Written request ▸ Extract only the lines from the start of the entries below to the line with "from mathutils import", inclusive; omit every picture.

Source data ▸
========================================================================

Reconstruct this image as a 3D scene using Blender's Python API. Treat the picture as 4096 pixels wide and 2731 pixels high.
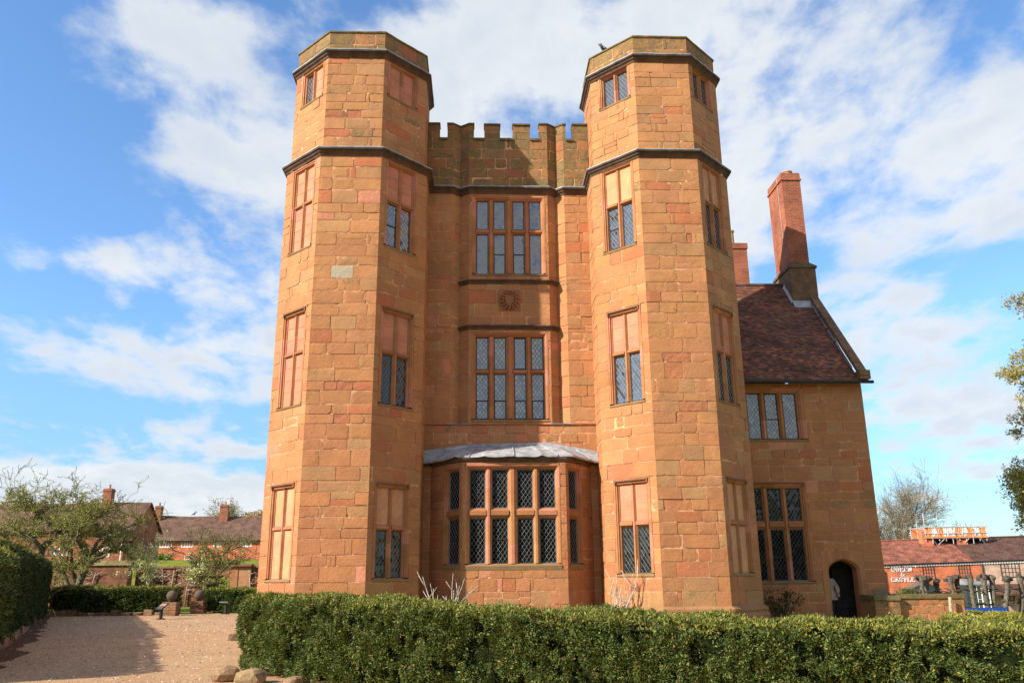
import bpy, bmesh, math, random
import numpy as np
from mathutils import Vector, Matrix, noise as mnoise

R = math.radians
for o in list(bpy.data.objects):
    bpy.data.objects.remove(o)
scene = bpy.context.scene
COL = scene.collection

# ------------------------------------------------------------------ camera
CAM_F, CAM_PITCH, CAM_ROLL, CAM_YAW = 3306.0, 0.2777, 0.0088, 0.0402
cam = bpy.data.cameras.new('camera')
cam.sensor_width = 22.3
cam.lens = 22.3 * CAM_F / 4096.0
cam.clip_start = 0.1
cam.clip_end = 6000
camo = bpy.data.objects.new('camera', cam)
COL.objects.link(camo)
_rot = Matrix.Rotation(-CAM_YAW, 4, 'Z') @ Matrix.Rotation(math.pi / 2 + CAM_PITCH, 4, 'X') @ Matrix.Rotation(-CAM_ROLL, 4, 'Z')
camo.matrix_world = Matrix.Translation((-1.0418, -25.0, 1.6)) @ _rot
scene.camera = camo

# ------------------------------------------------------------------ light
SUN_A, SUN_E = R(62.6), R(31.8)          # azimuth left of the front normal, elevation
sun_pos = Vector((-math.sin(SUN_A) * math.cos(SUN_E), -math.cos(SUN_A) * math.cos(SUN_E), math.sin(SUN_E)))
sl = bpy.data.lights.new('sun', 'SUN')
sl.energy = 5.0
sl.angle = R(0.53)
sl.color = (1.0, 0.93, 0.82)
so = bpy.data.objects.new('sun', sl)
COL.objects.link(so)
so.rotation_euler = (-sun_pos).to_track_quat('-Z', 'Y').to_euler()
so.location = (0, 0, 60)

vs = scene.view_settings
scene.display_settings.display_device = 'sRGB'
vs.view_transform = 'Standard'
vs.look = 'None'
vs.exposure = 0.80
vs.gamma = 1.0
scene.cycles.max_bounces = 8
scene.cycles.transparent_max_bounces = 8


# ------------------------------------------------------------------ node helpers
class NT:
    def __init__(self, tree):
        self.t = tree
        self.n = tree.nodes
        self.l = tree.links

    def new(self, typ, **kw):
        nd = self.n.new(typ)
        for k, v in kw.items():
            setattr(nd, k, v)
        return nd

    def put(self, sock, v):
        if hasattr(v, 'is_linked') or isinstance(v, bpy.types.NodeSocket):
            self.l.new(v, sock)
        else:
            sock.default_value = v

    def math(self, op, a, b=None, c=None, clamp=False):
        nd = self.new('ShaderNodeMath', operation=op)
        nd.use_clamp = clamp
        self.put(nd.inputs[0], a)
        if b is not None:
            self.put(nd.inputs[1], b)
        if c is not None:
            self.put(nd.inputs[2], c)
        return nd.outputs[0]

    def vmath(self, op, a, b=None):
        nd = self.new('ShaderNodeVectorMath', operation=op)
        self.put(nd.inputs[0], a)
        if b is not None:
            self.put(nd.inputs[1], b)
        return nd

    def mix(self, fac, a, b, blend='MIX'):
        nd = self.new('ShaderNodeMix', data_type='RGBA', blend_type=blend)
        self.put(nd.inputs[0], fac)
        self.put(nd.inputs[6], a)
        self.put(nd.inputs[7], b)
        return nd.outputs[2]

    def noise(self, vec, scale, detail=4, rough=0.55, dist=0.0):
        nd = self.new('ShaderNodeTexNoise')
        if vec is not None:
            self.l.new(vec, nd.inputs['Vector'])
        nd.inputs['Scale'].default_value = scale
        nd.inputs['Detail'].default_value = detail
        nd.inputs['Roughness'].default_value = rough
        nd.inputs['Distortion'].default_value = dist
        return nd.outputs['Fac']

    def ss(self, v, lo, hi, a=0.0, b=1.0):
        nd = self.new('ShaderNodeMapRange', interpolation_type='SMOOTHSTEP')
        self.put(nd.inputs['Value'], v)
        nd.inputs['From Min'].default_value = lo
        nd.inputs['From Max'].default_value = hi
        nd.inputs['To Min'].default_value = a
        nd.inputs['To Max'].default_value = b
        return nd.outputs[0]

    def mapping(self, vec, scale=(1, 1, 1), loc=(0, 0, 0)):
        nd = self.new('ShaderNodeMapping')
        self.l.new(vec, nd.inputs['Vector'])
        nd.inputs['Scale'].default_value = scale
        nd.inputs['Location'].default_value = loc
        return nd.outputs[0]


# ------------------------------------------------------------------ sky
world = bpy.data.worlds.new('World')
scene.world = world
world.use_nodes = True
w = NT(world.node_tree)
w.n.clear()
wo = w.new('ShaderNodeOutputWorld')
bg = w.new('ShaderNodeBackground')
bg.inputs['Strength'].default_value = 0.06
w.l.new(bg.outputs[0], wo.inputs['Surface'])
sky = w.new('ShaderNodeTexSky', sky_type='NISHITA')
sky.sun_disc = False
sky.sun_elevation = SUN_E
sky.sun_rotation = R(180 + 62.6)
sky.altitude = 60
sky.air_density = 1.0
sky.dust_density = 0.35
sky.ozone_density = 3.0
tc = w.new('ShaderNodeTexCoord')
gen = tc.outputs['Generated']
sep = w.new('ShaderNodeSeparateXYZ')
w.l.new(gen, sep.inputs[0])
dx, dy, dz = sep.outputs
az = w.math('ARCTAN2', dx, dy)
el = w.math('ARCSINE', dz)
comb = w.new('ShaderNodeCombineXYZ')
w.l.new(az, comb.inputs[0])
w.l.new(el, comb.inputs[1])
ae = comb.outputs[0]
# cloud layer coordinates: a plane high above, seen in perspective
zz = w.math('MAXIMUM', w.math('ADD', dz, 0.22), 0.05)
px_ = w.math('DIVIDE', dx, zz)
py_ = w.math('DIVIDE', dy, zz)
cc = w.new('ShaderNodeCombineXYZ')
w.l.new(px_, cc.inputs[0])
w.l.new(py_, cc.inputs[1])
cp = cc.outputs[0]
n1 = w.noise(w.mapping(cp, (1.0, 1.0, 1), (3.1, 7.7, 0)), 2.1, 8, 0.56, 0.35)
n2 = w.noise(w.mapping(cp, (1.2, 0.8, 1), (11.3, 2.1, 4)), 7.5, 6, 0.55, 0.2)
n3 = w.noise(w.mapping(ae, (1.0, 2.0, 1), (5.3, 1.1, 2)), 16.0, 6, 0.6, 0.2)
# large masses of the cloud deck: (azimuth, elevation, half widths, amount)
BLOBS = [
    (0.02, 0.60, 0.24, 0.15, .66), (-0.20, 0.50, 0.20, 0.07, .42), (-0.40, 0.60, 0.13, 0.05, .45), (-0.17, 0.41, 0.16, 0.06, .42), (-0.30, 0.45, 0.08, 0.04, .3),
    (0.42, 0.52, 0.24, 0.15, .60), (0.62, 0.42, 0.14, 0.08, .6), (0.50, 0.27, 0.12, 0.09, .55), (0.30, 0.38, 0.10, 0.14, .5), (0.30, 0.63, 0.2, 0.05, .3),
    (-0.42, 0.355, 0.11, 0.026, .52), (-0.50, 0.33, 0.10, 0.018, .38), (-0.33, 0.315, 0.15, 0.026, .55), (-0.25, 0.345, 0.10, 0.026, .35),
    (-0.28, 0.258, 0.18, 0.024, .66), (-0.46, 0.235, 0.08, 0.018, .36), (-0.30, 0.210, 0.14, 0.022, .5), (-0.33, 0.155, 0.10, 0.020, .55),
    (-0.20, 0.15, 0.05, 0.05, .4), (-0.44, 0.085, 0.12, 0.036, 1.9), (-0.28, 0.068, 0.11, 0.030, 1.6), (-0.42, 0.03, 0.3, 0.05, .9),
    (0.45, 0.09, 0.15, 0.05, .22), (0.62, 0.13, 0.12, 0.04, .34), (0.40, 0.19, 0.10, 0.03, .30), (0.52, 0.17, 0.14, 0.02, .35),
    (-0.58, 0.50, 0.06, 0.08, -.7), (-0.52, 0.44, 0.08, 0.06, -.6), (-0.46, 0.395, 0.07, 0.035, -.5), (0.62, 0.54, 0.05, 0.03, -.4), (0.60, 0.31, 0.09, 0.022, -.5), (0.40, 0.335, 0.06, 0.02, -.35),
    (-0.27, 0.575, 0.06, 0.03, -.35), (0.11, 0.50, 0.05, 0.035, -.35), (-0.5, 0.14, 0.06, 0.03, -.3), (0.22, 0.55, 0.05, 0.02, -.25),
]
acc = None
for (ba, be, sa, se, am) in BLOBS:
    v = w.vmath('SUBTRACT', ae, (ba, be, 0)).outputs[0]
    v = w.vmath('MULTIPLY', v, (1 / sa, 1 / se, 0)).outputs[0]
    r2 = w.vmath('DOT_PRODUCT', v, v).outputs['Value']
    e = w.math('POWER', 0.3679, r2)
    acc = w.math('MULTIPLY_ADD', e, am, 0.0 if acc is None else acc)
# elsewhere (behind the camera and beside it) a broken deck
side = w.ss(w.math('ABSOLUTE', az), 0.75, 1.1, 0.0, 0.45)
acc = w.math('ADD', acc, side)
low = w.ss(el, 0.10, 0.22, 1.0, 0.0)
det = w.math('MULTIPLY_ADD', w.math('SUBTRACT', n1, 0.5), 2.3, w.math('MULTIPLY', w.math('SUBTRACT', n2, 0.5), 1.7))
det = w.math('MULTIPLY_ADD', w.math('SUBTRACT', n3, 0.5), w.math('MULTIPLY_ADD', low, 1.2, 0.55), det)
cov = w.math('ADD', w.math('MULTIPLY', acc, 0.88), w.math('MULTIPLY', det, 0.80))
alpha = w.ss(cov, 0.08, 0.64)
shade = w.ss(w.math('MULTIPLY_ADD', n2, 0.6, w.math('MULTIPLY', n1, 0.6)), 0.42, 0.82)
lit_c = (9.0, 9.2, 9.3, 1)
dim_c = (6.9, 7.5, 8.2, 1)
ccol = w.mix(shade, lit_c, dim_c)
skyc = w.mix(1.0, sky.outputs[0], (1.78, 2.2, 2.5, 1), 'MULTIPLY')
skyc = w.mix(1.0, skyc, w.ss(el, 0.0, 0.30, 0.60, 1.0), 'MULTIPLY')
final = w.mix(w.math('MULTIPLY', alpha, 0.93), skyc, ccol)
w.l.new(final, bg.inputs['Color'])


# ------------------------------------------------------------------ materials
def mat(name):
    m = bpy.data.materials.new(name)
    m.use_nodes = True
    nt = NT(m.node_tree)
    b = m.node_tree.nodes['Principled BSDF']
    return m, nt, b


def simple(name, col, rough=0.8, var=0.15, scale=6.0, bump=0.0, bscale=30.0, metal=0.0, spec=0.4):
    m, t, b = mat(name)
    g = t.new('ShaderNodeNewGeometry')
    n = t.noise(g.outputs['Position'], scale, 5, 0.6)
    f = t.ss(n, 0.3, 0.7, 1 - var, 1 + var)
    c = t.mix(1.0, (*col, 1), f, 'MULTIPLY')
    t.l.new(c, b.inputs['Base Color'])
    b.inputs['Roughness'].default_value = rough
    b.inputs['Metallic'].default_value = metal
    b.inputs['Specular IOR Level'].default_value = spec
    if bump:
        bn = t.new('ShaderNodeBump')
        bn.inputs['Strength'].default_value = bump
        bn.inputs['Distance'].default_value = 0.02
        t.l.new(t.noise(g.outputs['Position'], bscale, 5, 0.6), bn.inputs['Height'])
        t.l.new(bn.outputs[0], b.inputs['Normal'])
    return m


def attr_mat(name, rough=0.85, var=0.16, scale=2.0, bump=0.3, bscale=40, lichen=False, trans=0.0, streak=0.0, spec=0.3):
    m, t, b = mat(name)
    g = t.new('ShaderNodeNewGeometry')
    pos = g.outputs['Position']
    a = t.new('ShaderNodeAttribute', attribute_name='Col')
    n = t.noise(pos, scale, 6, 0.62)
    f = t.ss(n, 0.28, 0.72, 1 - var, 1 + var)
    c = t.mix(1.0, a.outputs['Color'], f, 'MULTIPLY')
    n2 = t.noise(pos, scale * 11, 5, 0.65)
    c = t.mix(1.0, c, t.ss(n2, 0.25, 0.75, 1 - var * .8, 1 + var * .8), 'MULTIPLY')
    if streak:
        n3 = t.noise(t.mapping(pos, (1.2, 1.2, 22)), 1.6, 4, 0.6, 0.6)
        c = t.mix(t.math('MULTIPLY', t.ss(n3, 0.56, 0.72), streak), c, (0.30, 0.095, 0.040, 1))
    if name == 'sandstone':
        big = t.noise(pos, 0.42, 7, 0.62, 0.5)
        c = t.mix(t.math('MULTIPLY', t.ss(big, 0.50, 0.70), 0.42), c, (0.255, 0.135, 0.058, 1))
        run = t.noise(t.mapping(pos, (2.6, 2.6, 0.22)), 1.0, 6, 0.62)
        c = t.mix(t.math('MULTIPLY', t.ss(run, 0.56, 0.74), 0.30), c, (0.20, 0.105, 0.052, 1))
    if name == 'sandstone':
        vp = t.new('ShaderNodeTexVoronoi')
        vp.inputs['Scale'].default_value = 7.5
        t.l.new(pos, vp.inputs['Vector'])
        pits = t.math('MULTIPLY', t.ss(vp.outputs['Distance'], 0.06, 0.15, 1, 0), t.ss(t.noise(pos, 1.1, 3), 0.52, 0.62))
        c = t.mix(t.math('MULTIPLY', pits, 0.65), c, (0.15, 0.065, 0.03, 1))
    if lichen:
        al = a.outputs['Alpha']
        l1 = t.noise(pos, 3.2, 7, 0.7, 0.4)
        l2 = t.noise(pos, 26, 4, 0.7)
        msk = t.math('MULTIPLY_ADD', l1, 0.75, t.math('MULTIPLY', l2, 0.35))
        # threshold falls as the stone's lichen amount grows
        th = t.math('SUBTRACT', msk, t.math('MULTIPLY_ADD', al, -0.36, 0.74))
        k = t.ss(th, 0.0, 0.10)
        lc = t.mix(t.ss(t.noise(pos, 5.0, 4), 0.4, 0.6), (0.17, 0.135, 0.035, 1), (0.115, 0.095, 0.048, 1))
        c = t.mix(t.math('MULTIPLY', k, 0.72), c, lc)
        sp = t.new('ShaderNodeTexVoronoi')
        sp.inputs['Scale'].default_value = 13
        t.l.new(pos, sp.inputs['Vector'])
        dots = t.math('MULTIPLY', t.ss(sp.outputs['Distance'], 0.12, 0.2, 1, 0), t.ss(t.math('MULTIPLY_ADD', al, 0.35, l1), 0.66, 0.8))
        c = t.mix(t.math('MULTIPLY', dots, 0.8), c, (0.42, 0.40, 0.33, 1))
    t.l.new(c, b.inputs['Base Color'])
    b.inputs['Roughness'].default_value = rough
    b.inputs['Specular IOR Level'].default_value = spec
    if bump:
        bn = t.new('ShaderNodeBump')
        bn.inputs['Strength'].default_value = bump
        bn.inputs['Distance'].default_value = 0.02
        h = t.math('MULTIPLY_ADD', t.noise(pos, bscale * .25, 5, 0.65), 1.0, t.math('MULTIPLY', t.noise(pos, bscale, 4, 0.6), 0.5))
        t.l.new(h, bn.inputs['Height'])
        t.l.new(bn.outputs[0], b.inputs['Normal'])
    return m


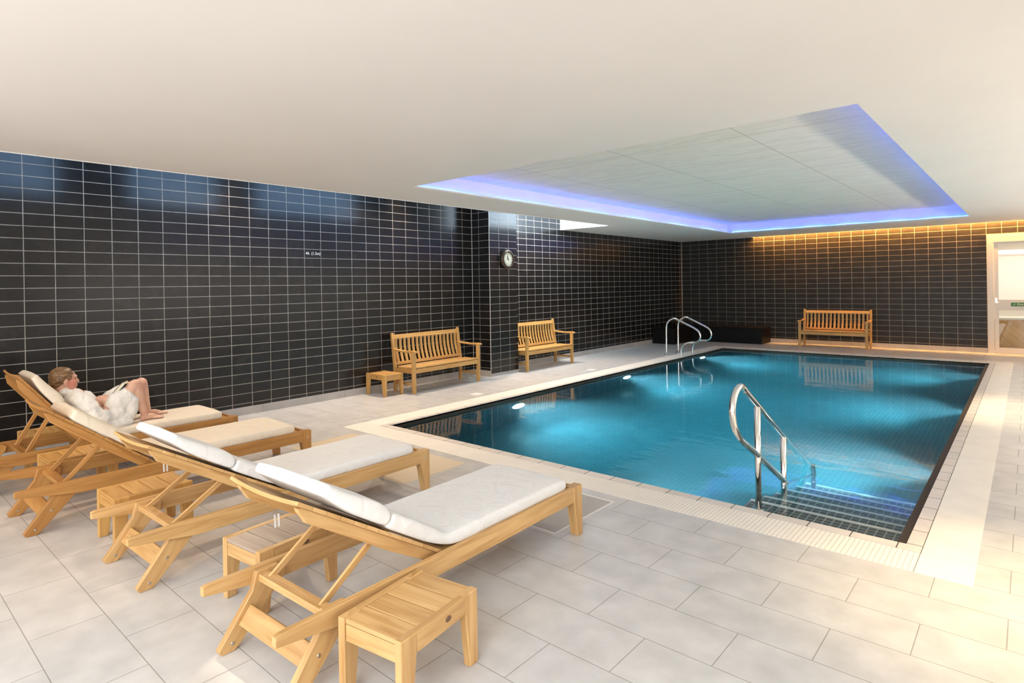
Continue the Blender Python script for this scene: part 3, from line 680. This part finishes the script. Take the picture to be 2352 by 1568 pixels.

========================================================================

Written answer ▸
Reconstruct this image as a 3D scene using Blender's Python API. Treat the picture as 4096 pixels wide and 2731 pixels high.
import bpy, bmesh, math, random
import numpy as np
from mathutils import Vector, Matrix, noise as mnoise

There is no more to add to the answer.